President Trump Fulfills Another Campaign Promise: Withdrawing The US From TPP

Making good on yet another a campaign promise, President Trump on Monday signed an executive order withdrawing the United States from the controversial Trans-Pacific Partnership trade deal.

He also signed two other orders — one placing a hiring freeze on some federal workers and the other reinstating a ban on funding for international groups that perform abortions.

The TPP, a giant and semi-secret 12-member free-trade agreement heavily promoted by the Obama administration, aimed to encourage exporting jobs from the U.S. to 11 other Pacific Rim nations, cut taxes for those same countries importing their goods and foster trade to boost economic growth in other countries in the process.

“We’ve been talking about this for a long time,” Trump said, as he signed the document. He called the order to pull out of TPP a “great thing for the American worker.”

Trump argued on the campaign trail that the TPP is harmful to U.S. workers and robs the manufacturing sector.

Supporters of TTP said it would have been a boon for all 12 nations involved and would unlock business opportunities on a global scale. Opponents argued, among other things, it would encourage exporting U.S. jobs to low-wage nations.

Trade has been one of a few issues where Trump and labor unions have found common ground.

“With this decision, the president has taken the first step toward fixing 30 years of bad trade policies that have cost working Americans millions of good paying jobs,” Teamsters Union President James Hoffa said in a written statement.

But Trump’s stance on trade has created tension from some of the globalists still within his own party.

Globalist Senator John McCain, R-Ariz., called the withdrawal a “serious mistake that will have lasting consequences for America’s economy and our strategic position in the Asia-Pacific region.”

Globalist Senator McCain, known for representing globalist interests over the citizens of the United States, also complained the decision will hurt his globalist friends and will “forfeit the opportunity to promote American [job] exports, reduce trade barriers, open new markets, and protect American invention and innovation.”

Trump’s executive order on TPP came on the same day he met with business executives and was scheduled to meet with union leaders later at the White House.

On the campaign trail, Trump also criticized NAFTA — the North American Free Trade Agreement—saying the U.S. manufacturing sector had been battered by bad trade deals.

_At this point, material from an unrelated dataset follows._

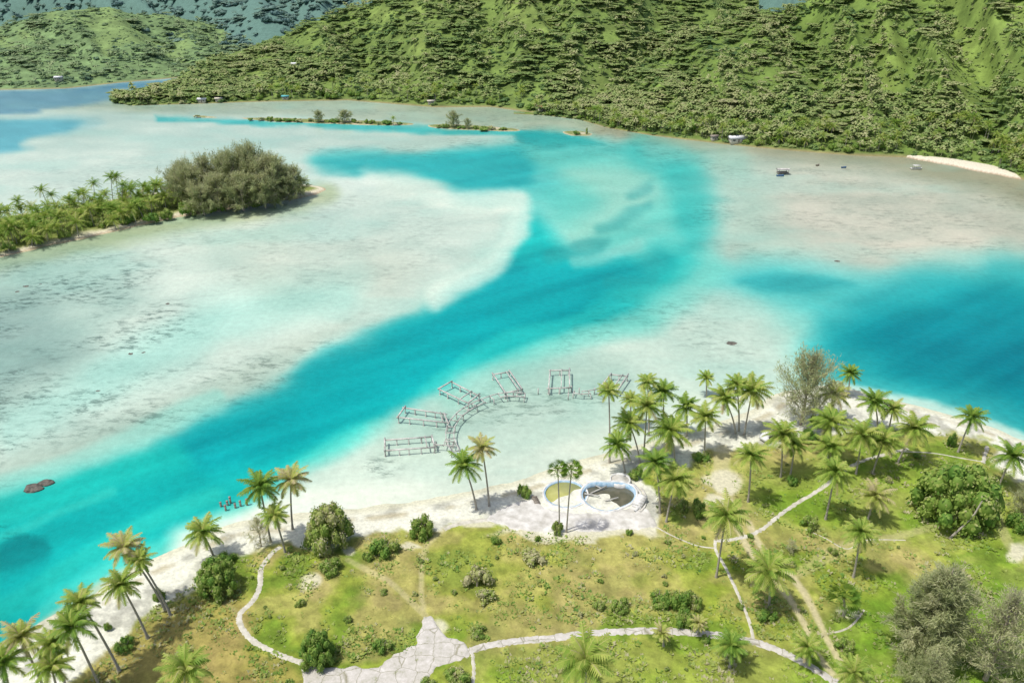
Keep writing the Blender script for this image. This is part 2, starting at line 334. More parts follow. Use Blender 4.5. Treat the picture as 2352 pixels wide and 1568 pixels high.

During a meeting Sunday, Trump signaled he would make changes to NAFTA. Signed into law in 1994 by former misogynist President Bill Clinton, NAFTA is a trade agreement between the United States, Canada and Mexico. It essentially eliminates almost all tariffs between the three nations, allowing the flow of goods and supplies across borders.

 

 

The new commander-in-chief also signed an executive order on Monday that froze hiring for some federal government employees.

“Except for the military,” he said when signing it.